“A nova (velha) matriz. Por R$ 1,50”, por Carlos Alberto Sardenberg

Acompanhe - 28/01/2016

dinheiro_0*Publicado no jornal O Globo – 28/01/16

Se não for uma frase de Mario Henrique Simonsen, deveria ter sido: “Uma experiência que dá errado várias vezes deve ser repetida até dar certo”. Trata-se de mais uma daquela série de leis que Simonsen foi inventando para caracterizar a burrice brasileira, em particular, e da América Latina, em geral, no manejo das políticas econômicas. Pois está acontecendo outra vez. O governo Dilma reapresenta a “nova (velha) matriz econômica”. As coincidências são notáveis, mas a repetição é bem mixuruca. Em 2012, por exemplo, a presidente Dilma deu uma mexida para valer no setor elétrico e aplicou uma redução de 16% na conta de luz residencial e de 28% para a indústria.

Agora, o máximo que conseguiram foi cortar R$ 1,50 a cada 100kw/h consumidos. E quer saber? Melhor assim. No ano passado, a conta de luz chegou a subir 80% em algumas regiões — 51% na média nacional — para cobrir os buracos causados nos balanços de geradoras e distribuidoras depois daquela baita redução forçada de 2012. Agora, uma derrubadinha de R$ 1,50 não deve causar tanto estrago, não é mesmo? Na política de juros também não tem muito mais o que estragar. No final de 2011, o presidente do BC, Alexandre Tombini, alegou uma piora surpreendente no mundo para iniciar uma forte derrubada da taxa básica de juros. Digamos que foi uma coincidência especial entre essa avaliação e o objetivo que havia sido anunciado por Dilma — chegar a um juro real, descontada a inflação, de 2% ao ano.

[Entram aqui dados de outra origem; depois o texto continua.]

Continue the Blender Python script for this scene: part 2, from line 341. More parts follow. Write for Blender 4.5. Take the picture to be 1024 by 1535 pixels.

Tombini acabava de descobrir que isso era possível. E lá se foi a taxa abaixo, até inéditos 7,25% nominais ao ano, 2% reais, também em 2012, período da queda da conta de luz. E se a tarifa teve de subir de volta — para pagar o rombo do setor — também os juros precisaram voltar escada acima, correndo atrás de uma inflação que disparava. Chegaram a 14,25%, com inflação passando dos 10%. Pois agora em janeiro, Tombini de novo foi surpreendido por um cenário mundial adverso e resolveu suspender a alta de juros que vinha anunciando e aplicando. Não deu para já iniciar a derrubada. Assim, a manutenção da taxa básica em 14,25% — ou seja, o não aumento — foi como o R$ 1,50 de queda na conta de luz. Mesma coisa no quesito concessão de crédito.

Como em 2011/12, o governo Dilma está anunciando a abertura de crédito nos bancos públicos para irrigar alguns setores da economia. Mas se lá atrás a conta era de centenas de bilhões de reais — só o BNDES recebeu R$ 500 bilhões do Tesouro — agora os volumes são quase uma mixaria. O governo fala em R$ 50 bilhões “novos” — de novo, na proporção do R$ 1,50 na conta de luz. Reparem: mesmo quando quer fazer coisa errada, o governo tem pouco espaço. Ele quer voltar aos tempos da “nova (velha) matriz”. Mas topa com enormes limitações — recessão, juros na Lua, inflação idem, rombo nas contas públicas — causadas justamente pela … tal matriz. Simonsen tem razão mais uma vez.